Tony Blair reportedly will receive $9 million advance for his memoir
Tony Blair, the former prime minister of Britain, has agreed to sell his memoir for an advance of about $9 million, according to a person with knowledge of the negotiations.
After a four-day auction, the book was bought by two divisions of Random House, Alfred A. Knopf in the United States and Canada, and Hutchinson in Britain.
Sonny Mehta, chairman and editor in chief of Knopf, said that Blair intended to write a “serious and frank book” about his life and in particular his decade at 10 Downing Street.
Blair, 54, won three consecutive elections for the Labour Party, starting with a landslide victory in 1997. He ended his 10-year tenure in June, having seen his popularity plummet because of his support for President George W. Bush and the war in Iraq.
He also had a close relationship with former President Bill Clinton and played a role, dramatized in the movie “The Queen,” in persuading Queen Elizabeth II to return to London and address the nation after the death of Diana, princess of Wales.

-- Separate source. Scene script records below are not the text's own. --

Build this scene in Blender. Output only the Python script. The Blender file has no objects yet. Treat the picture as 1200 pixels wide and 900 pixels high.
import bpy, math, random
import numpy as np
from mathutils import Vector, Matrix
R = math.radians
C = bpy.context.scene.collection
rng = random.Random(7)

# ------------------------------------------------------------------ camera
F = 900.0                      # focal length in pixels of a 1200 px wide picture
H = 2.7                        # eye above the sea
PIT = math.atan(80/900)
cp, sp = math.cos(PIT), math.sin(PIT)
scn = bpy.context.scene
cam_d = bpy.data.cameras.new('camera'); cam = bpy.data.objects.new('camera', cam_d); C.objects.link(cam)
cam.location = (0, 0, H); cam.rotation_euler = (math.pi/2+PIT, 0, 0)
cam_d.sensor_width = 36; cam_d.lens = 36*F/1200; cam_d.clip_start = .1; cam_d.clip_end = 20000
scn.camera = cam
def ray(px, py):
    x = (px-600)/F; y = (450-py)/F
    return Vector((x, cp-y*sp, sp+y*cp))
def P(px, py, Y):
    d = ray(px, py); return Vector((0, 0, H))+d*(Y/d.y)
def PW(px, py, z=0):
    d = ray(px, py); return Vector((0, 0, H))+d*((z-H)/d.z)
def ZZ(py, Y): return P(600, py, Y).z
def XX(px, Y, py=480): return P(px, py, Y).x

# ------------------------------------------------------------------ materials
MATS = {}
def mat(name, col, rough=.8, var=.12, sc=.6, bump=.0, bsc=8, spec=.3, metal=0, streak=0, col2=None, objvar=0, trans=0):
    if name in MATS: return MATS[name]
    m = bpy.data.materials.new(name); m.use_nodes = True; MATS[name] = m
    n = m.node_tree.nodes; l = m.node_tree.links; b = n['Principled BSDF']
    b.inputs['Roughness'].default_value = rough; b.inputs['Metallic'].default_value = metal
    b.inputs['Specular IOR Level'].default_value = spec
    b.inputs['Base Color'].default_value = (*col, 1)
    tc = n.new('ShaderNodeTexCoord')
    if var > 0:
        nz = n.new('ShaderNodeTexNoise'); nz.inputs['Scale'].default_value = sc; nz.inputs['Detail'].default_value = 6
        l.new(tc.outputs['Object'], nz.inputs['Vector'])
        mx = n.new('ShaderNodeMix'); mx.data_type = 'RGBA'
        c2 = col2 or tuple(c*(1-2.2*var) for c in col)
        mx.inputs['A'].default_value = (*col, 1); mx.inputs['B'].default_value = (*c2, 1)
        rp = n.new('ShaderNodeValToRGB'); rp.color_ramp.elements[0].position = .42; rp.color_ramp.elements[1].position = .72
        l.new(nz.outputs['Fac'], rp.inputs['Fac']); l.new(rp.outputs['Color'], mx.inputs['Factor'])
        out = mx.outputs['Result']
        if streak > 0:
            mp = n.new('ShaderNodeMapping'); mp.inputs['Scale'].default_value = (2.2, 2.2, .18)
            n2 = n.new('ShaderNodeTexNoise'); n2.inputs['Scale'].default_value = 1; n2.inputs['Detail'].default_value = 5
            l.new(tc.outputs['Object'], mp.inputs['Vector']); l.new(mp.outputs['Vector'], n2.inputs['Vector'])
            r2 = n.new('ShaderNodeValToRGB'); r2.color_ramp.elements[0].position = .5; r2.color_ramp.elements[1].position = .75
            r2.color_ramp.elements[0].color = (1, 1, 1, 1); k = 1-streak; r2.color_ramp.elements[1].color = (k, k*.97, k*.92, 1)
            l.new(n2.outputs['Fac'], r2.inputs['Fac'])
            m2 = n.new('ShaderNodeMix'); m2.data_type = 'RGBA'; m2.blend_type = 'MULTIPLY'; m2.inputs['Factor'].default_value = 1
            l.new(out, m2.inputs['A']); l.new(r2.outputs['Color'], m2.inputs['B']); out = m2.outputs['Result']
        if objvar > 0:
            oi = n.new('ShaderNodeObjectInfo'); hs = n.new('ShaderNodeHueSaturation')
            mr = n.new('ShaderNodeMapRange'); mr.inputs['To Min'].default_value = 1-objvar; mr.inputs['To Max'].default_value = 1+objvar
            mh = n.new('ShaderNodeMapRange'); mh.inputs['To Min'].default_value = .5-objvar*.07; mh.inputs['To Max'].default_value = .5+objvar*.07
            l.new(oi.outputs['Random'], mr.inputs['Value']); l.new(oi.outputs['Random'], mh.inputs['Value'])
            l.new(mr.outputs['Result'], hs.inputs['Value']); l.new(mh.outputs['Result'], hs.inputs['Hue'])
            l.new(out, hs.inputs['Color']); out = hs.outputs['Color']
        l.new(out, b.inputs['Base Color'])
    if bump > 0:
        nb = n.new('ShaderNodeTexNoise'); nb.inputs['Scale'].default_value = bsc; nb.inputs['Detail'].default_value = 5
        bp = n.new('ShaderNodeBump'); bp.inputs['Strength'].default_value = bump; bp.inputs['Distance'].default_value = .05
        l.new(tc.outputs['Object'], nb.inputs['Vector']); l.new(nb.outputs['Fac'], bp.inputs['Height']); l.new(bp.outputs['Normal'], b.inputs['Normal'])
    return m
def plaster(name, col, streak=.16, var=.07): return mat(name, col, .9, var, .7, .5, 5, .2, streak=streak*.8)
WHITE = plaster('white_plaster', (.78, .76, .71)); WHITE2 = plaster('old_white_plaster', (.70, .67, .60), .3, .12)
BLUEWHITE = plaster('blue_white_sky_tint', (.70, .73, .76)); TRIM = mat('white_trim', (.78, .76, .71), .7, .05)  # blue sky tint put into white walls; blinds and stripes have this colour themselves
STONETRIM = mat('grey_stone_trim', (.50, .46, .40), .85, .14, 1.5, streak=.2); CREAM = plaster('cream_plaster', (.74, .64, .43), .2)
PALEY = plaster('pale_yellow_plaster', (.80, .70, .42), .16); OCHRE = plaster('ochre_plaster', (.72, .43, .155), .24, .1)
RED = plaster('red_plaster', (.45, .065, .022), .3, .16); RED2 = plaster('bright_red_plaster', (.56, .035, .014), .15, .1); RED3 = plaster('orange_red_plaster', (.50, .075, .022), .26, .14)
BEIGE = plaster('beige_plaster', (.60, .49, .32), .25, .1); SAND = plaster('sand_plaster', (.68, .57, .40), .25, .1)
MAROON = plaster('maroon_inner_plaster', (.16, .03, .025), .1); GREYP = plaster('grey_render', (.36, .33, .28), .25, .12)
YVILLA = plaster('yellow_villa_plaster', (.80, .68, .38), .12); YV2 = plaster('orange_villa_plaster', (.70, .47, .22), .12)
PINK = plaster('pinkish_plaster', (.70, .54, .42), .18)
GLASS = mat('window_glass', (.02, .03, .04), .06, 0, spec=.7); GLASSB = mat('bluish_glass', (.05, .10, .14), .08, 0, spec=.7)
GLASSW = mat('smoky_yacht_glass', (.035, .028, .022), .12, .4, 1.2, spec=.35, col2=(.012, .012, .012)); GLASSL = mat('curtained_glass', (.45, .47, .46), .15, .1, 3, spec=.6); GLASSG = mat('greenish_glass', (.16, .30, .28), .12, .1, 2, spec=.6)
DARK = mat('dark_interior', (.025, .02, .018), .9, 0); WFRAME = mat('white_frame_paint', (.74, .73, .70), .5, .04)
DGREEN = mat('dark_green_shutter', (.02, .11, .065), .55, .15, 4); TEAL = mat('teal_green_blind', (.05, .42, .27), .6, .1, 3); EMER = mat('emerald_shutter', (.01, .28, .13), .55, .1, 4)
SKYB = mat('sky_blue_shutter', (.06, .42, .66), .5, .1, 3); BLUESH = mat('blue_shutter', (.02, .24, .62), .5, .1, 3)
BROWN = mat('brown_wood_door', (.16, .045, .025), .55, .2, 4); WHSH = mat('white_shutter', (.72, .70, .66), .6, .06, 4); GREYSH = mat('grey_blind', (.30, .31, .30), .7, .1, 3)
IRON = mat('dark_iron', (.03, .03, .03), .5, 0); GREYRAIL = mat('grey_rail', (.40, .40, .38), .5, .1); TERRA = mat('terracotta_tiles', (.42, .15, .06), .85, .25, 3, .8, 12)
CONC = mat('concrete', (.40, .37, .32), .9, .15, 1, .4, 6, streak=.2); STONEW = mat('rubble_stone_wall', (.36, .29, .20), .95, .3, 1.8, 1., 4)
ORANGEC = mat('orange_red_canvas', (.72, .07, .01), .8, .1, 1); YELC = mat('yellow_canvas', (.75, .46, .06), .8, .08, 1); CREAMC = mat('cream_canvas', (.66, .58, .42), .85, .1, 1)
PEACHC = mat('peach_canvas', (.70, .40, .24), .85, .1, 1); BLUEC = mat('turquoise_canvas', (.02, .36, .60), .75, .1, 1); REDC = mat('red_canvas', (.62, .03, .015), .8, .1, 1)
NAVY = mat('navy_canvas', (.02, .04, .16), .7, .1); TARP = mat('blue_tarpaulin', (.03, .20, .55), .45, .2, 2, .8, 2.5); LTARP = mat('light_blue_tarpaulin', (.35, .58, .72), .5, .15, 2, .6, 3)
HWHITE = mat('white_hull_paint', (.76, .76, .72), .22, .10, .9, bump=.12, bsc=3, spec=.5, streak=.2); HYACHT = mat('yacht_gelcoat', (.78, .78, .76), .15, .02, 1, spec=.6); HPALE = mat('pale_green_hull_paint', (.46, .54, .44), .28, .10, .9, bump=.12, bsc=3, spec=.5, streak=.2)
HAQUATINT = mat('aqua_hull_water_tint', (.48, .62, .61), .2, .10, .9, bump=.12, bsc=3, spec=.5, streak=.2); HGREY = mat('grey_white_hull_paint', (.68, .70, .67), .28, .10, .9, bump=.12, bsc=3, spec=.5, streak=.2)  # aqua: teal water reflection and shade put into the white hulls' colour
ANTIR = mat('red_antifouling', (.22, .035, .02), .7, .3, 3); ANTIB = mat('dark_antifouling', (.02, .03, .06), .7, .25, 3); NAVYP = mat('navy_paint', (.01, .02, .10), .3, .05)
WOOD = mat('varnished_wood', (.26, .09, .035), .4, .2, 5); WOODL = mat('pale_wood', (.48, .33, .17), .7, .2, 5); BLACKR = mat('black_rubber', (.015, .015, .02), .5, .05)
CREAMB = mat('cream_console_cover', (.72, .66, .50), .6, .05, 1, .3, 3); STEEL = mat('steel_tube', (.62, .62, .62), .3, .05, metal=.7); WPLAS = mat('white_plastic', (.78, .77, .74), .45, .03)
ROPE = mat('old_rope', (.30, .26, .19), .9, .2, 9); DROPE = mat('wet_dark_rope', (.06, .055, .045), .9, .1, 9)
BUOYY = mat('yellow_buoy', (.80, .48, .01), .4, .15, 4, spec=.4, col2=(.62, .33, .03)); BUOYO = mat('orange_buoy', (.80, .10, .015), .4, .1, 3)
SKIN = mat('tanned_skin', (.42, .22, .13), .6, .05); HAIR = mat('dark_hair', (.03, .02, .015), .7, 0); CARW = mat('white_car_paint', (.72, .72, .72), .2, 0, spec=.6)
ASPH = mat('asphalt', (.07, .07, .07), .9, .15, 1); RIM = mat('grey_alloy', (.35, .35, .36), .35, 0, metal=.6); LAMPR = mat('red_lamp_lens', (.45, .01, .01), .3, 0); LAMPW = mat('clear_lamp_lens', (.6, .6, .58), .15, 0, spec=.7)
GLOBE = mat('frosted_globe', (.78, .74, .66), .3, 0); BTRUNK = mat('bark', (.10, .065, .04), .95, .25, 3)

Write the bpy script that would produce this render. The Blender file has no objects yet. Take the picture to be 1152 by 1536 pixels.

“I hope my memoirs will provide a serious and thoughtful, but also entertaining, reflection on my time as a member of Parliament and as prime minister,” Blair said in a statement.
According to Mehta, the book will be published simultaneously in Britain and the United States, but that publication is a few years away. Matthew Doyle, a spokesman for Blair, said that he had not yet “put pen to paper.”
Mehta, who declined to comment on the size of the advance, said he was confident that Blair could write a book that would sell at least as well as “The Downing Street Years,” the memoir of the former British prime minister, Margaret Thatcher, which was on The New York Times best-seller list for several weeks in 1993 and 1994.
“There have been a handful of international statesmen over the past few decades who have had such a dramatic position on the global stage, and he is really among them,” Mehta said.
Blairs advance would appear to rank second only to the more than $10 million reportedly paid to Clinton for his memoir, “My Life,” published in June 2004, also by Knopf and Hutchinson.
According to people with knowledge of the negotiations for Clintons book, there was no auction in the United States because Clinton said he wanted Knopf to publish the book.
Blairs advance also appears to top the more than $8.5 million paid to Alan Greenspan, the former U.S. Federal Reserve chairman, whose book “The Age of Turbulence” is currently a New York Times hardcover nonfiction best seller.